Wir nehmen an einer Free Walking Tour teil, sie dauert fast drei Stunden und unser Guide heisst Marek. Auf dem Rundgang kommen wir an verschiedenen Statuen vorbei. Die wohl berühmteste ist der Mann, welcher aus dem Kanalgulli guckt. Marek meint, es gäbe dazu zwei Theorien: entweder gucke der Mann unter die kurzen Röcke der vorbeigehenden Frauen oder er warte mit verschränkten Armen auf sein Schichtende.
Die Bratislaver Burg sehen wir nur von weitem, für den Besuch müsste man sicher noch einen Tag anhängen. In der Kathedrale St. Martin wurden früher die Könige gekrönt. Hier steht auch das Judendenkmal, ein Mahnmal einer düsteren Zeit im 2. Weltkrieg, wo die Slowakei an deutscher Seite (mehr oder weniger freiwillig) über 70’000 Juden in die KZ auslieferten.
Nächster Stopp ist das Michaelertor, dem einzigen noch erhaltenen Tor der Stadtbefestigung aus dem 14. Jahrhundert. Vorbei am alten Rathaus besichtigen wir die «Blaue Kirche» im Gaudistil. Die Kirche ist ein sehr beliebter Ort für Hochzeiten und Taufen, die Wartezeit dauert bis zu drei Jahren!

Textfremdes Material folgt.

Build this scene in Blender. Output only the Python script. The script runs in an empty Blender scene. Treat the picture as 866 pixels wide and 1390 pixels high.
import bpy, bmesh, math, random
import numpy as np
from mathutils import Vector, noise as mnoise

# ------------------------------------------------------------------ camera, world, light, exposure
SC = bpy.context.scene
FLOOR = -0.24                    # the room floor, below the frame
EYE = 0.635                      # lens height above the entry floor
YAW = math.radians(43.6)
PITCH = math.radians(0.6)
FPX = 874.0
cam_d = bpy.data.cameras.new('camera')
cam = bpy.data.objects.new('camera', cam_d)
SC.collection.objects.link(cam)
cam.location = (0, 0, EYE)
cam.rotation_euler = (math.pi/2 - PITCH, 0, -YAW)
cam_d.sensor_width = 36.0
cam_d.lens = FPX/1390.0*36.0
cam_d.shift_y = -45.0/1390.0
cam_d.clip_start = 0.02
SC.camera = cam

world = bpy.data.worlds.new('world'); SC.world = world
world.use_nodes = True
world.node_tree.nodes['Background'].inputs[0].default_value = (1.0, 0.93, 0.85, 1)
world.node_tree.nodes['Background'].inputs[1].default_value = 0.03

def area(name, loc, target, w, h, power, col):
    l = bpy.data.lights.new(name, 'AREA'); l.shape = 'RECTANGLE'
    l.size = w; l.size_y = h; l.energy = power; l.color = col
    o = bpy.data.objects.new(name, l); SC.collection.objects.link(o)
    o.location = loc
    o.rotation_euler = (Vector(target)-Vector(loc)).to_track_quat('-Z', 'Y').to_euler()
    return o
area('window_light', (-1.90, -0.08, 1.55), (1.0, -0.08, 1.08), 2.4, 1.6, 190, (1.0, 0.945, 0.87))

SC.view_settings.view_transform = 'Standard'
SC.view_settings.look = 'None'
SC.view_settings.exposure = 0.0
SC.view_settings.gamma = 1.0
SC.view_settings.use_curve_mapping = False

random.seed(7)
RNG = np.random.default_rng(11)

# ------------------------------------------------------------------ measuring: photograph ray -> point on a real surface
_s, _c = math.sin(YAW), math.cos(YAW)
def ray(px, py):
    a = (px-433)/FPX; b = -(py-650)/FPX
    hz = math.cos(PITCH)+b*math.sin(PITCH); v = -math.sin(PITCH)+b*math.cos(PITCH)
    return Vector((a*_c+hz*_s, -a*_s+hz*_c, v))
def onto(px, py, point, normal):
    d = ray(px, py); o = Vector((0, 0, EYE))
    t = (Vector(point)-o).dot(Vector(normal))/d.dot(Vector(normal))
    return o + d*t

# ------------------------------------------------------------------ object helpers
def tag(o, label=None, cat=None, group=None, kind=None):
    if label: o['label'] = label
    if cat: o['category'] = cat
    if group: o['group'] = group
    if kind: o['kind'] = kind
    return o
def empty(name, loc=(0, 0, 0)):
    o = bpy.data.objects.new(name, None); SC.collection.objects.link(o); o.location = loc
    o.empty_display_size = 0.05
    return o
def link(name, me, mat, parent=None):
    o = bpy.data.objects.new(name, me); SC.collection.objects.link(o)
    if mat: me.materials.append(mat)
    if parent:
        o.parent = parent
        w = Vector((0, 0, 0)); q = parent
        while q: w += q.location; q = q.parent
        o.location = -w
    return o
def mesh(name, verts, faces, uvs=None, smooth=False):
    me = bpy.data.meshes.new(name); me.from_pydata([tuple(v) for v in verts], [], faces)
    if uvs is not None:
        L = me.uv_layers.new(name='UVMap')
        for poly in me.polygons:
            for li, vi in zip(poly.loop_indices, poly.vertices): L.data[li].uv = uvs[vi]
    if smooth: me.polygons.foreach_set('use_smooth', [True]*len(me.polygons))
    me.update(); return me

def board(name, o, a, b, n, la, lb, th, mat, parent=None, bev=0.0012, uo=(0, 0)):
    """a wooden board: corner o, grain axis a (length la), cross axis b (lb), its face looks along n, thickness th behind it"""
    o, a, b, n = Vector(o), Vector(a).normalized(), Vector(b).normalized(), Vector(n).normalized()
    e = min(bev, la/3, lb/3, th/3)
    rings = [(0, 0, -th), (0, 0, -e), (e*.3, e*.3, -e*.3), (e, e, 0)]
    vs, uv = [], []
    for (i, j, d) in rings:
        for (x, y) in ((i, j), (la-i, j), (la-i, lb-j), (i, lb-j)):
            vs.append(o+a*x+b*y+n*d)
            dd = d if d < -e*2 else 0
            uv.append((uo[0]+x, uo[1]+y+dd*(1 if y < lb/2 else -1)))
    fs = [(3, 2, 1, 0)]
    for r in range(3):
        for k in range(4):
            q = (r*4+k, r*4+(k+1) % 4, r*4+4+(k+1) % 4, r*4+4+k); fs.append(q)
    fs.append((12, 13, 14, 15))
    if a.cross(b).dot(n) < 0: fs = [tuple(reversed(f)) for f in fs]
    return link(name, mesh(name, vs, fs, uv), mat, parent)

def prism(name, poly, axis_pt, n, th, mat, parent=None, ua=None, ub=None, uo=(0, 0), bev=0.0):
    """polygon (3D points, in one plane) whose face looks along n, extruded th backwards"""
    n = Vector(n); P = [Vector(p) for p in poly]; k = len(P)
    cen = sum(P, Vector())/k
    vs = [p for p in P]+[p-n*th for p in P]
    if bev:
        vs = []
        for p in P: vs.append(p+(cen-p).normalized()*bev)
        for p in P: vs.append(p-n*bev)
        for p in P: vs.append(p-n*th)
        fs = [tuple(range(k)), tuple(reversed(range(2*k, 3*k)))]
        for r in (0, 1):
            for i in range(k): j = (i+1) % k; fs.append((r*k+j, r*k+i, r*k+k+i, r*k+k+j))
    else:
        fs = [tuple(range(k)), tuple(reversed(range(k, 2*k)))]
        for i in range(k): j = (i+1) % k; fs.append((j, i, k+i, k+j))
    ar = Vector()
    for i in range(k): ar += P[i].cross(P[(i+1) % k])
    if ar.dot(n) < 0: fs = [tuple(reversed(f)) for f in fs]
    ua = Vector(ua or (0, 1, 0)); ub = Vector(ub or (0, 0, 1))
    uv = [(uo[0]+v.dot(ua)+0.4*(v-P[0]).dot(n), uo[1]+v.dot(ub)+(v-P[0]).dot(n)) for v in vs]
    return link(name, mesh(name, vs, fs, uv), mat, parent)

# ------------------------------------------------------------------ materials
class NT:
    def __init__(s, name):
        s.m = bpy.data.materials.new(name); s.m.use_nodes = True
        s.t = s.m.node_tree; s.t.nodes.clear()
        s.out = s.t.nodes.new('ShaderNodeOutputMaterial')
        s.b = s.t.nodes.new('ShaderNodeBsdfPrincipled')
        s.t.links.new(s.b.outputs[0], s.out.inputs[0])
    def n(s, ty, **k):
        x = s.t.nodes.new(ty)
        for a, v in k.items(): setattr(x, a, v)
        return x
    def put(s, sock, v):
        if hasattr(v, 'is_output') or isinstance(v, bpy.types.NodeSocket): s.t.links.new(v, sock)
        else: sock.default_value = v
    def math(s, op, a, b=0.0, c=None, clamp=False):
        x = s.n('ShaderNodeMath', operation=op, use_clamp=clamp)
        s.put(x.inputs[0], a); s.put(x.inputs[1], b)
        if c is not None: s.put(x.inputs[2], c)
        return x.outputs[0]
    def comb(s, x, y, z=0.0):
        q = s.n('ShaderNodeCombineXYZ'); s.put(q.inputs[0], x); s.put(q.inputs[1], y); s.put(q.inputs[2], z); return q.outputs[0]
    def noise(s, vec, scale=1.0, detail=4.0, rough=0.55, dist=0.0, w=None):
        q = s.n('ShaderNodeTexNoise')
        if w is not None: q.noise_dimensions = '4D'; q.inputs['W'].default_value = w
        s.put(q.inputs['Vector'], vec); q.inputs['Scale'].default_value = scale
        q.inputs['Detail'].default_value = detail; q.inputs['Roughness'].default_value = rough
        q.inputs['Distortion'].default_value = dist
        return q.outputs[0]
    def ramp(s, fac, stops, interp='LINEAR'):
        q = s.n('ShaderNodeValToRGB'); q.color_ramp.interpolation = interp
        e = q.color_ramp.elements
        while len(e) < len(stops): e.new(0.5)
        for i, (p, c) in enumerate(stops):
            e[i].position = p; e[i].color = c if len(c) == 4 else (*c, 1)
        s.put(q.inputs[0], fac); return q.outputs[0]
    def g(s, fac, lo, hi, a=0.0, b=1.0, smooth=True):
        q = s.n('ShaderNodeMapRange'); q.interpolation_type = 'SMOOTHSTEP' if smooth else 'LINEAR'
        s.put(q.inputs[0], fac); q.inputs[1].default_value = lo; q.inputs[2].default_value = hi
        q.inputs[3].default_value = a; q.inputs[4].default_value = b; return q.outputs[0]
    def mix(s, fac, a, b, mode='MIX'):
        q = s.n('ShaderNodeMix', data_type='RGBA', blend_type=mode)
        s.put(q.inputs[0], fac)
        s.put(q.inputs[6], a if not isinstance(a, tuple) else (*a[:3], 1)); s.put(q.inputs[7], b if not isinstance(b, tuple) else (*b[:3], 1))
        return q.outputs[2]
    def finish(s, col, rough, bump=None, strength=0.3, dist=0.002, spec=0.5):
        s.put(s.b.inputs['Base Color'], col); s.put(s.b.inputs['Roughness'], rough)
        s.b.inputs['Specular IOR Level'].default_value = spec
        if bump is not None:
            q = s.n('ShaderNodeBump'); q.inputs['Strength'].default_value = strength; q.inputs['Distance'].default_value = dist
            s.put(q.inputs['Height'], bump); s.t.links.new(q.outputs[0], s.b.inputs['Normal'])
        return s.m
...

Marek erzählt einiges über die Geschichte des jungen Landes, dem Hin- und Herschieben zwischen den Ländern wie Ungarn / Österreich und Tschechien und der schlimmen Zeit des Kommunismus mit der Zensur und der sowjetischen Besatzungsmacht. Seit 1993 ist die Slowakei ein selbständiger Staat.

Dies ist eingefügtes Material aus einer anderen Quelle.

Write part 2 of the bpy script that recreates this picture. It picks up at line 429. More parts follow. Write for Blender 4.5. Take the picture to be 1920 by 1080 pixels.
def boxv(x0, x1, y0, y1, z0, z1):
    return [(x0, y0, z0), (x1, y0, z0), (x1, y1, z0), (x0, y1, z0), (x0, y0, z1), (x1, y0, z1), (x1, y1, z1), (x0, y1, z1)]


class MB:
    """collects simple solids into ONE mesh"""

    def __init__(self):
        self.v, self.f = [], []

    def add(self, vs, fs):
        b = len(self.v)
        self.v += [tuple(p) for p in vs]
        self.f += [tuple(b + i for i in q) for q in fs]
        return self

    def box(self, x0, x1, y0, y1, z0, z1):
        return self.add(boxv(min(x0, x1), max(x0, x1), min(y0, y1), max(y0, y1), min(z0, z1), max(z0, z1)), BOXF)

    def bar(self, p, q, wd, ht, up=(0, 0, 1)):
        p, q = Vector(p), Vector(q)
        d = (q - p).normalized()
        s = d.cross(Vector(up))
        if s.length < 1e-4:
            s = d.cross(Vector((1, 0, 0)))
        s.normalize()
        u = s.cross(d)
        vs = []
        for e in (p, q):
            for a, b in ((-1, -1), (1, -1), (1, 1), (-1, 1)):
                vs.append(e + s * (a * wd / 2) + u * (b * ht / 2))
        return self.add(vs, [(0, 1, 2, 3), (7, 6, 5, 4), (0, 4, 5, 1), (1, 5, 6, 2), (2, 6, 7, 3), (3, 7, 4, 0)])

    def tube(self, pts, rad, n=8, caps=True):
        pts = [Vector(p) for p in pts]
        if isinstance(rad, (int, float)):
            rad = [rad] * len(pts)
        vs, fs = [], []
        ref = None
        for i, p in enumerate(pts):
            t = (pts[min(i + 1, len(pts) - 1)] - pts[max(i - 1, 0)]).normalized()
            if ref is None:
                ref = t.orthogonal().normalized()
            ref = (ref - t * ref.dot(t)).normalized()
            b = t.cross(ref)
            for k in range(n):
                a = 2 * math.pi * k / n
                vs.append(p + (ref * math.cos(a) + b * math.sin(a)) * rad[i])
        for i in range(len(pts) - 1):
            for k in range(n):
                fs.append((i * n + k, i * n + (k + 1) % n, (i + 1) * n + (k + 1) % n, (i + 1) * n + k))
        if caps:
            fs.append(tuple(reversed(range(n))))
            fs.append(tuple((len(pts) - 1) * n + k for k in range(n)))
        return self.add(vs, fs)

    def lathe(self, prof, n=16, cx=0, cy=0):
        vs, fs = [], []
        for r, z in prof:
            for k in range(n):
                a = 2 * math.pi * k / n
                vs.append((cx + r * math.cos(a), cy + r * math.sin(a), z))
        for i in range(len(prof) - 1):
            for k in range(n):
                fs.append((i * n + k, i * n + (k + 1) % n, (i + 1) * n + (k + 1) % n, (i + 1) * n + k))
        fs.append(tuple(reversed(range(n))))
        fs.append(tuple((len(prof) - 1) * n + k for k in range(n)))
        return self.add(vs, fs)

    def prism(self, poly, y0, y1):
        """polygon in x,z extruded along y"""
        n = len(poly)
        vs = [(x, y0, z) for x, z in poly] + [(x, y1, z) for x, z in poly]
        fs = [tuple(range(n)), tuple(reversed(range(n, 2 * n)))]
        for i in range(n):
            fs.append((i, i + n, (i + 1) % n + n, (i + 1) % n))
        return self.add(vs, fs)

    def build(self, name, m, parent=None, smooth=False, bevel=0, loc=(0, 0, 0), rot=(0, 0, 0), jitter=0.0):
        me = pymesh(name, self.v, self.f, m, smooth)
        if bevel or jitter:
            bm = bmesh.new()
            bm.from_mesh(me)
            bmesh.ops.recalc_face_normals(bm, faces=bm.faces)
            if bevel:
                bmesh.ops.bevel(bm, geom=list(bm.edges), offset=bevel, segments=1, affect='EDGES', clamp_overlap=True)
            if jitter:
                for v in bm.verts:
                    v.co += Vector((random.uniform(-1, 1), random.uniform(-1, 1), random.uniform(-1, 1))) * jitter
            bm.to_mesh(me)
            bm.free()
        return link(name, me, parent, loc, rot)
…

Auch über Traditionen wird gesprochen. An Weihnachten kommt ein grosser Karpfen auf den Tisch. Der wird vorher einige Tage lebendig im Badezimmer gehalten, wo sich die Kinder mit dem Fisch anfreunden und die Eltern danach den Kids Lügenmärchen über den Verbleib des geliebten «Haustieres» erzählen müssen.
Jeweils am Ostermontag versammeln sich die Männer, um gemeinsam los zu ziehen und Frauen mit Wasser zu übergiessen. Das Bespritzen mit Wasser soll die Gesundheit und die Schönheit der betroffenen Frauen im kommenden Jahr erhalten.